Three bills with implications for owners of commercial real estate were approved by the General Assembly and have been signed
by Gov. Mitch Daniels.
One of the bills, House Bill 1005, loosens requirements for taking advantage of the state’s industrial recovery tax
credit when renovating vacant industrial buildings. Few property owners have taken advantage of the credits, which are awarded
by the Indiana Economic Development Corp.
The law signed by the governor reduces the minimum age of buildings eligible for the credit, from 20 years to 15. It also
opens the credit up to smaller buildings. The previous minimum size of 250,000 square feet was reduced to 50,000 square feet
through the end of 2014. The minimum rises to 100,000 after that date. To be considered vacant, a property can be no more
than 25 percent occupied, but now a building need only be vacant at least a year to qualify for the credit. The previous requirement
was two years.
Another new law discourages municipalities from charging apartment-building owners exorbitant inspection and registration
fees. Some cities had started imposing the fees as a way to recoup revenue they’ve lost because of property tax caps.

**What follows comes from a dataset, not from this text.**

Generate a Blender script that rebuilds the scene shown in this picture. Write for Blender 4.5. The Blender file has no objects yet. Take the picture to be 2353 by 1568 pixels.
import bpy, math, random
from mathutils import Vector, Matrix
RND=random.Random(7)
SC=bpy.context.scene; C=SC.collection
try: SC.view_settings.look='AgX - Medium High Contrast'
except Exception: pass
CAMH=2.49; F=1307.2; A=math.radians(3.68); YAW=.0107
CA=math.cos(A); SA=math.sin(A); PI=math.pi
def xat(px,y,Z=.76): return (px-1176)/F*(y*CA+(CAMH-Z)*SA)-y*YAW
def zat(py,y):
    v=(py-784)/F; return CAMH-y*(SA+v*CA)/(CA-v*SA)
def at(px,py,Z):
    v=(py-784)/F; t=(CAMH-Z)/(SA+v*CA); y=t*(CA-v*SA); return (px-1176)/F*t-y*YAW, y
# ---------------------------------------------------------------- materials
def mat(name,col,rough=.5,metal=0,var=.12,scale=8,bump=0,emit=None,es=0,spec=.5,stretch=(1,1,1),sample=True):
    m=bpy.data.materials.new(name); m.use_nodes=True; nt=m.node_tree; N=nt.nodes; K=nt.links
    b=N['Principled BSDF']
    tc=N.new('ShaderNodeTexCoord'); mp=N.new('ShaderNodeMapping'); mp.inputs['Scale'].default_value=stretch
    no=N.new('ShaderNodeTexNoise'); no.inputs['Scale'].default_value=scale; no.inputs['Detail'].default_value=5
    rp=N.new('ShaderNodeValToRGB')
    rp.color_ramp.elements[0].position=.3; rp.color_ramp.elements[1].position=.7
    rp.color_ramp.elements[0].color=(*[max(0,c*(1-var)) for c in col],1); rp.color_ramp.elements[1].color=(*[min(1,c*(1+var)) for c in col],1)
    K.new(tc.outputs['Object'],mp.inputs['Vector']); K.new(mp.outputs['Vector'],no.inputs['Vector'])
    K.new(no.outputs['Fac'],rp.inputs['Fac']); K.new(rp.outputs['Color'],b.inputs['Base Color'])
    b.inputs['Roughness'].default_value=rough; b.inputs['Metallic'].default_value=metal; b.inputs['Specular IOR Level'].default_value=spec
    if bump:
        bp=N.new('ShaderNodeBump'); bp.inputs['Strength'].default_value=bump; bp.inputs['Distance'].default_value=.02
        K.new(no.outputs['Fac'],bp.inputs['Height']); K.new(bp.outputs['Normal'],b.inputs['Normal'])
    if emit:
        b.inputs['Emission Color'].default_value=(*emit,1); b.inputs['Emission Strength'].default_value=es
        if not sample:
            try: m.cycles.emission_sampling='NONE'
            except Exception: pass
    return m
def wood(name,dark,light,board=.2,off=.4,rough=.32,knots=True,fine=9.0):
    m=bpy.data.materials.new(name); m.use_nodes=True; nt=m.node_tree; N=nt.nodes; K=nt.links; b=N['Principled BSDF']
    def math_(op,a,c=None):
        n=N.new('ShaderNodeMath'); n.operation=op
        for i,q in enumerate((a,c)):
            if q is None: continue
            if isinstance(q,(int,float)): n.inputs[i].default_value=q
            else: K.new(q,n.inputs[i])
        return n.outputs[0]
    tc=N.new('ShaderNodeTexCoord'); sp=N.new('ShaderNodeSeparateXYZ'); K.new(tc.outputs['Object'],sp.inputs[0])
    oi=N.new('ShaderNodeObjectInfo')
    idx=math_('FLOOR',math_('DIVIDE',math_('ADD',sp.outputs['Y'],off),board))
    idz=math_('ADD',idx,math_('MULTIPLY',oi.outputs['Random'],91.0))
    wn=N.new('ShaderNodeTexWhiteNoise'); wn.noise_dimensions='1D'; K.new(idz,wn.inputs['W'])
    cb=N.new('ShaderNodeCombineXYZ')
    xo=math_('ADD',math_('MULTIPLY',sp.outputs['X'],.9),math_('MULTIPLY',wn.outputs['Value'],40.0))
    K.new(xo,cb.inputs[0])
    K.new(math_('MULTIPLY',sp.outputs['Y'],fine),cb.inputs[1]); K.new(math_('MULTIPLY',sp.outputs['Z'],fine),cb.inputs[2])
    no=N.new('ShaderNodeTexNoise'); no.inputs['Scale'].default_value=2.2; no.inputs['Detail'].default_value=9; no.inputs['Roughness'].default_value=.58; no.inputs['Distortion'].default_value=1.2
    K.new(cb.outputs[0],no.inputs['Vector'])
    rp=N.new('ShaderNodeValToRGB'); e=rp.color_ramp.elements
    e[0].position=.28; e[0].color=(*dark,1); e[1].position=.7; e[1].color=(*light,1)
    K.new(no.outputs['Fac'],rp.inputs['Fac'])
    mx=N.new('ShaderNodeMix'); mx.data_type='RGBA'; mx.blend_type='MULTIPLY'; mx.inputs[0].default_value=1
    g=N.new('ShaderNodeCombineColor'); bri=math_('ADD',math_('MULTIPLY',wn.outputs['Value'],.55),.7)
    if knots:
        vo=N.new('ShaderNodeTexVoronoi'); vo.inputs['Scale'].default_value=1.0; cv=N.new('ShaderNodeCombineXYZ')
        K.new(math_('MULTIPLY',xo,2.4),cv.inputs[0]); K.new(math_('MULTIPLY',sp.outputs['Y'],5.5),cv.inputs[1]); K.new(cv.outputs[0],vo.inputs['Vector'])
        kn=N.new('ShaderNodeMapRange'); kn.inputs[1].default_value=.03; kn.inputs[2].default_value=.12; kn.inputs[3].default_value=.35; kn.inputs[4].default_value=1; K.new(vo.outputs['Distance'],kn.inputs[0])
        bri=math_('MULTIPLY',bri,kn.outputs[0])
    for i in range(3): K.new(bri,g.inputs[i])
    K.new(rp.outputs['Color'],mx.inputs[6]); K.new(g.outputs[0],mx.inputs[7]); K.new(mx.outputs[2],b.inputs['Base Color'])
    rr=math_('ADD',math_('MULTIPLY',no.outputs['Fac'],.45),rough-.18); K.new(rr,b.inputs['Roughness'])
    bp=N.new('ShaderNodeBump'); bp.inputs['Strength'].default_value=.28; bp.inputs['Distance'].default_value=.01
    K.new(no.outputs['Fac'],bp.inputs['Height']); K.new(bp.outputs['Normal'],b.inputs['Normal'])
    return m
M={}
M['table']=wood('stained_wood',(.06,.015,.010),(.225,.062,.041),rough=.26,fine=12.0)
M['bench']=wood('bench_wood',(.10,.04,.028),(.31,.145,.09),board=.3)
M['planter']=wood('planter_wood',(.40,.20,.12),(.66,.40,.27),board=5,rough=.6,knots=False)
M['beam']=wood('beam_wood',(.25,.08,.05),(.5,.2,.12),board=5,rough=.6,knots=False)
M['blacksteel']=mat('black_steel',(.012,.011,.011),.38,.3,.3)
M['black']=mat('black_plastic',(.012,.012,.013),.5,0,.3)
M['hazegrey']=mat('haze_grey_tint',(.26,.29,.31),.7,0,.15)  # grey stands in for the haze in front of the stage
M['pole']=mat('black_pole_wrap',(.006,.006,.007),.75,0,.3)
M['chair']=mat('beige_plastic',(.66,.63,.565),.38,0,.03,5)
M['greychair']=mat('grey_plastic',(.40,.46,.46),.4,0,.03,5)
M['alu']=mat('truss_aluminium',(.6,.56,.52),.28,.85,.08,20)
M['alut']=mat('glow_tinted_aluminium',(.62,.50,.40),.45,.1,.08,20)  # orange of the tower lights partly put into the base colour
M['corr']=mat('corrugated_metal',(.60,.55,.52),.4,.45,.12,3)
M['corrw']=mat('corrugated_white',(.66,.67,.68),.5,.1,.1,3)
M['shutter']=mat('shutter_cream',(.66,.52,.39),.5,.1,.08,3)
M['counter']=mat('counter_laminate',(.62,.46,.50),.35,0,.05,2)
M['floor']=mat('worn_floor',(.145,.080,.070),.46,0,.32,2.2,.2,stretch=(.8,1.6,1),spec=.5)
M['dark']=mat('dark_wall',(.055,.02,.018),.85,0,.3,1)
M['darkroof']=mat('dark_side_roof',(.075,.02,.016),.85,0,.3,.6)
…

The law prohibits cities and towns from funneling such fee revenue to general operating budgets.
Finally, apartment owners were successful in shepherding through changes to controversial immigration legislation. The bill
passed and signed by the governor no longer requires landlords to verify the legal status of tenants. According to the bill’s
original language, landlords whose tenants were found to be in the country illegally could have been charged with a misdemeanor
or Class D felony. That part of the bill was removed because it ran counter to the federal Fair Housing Act.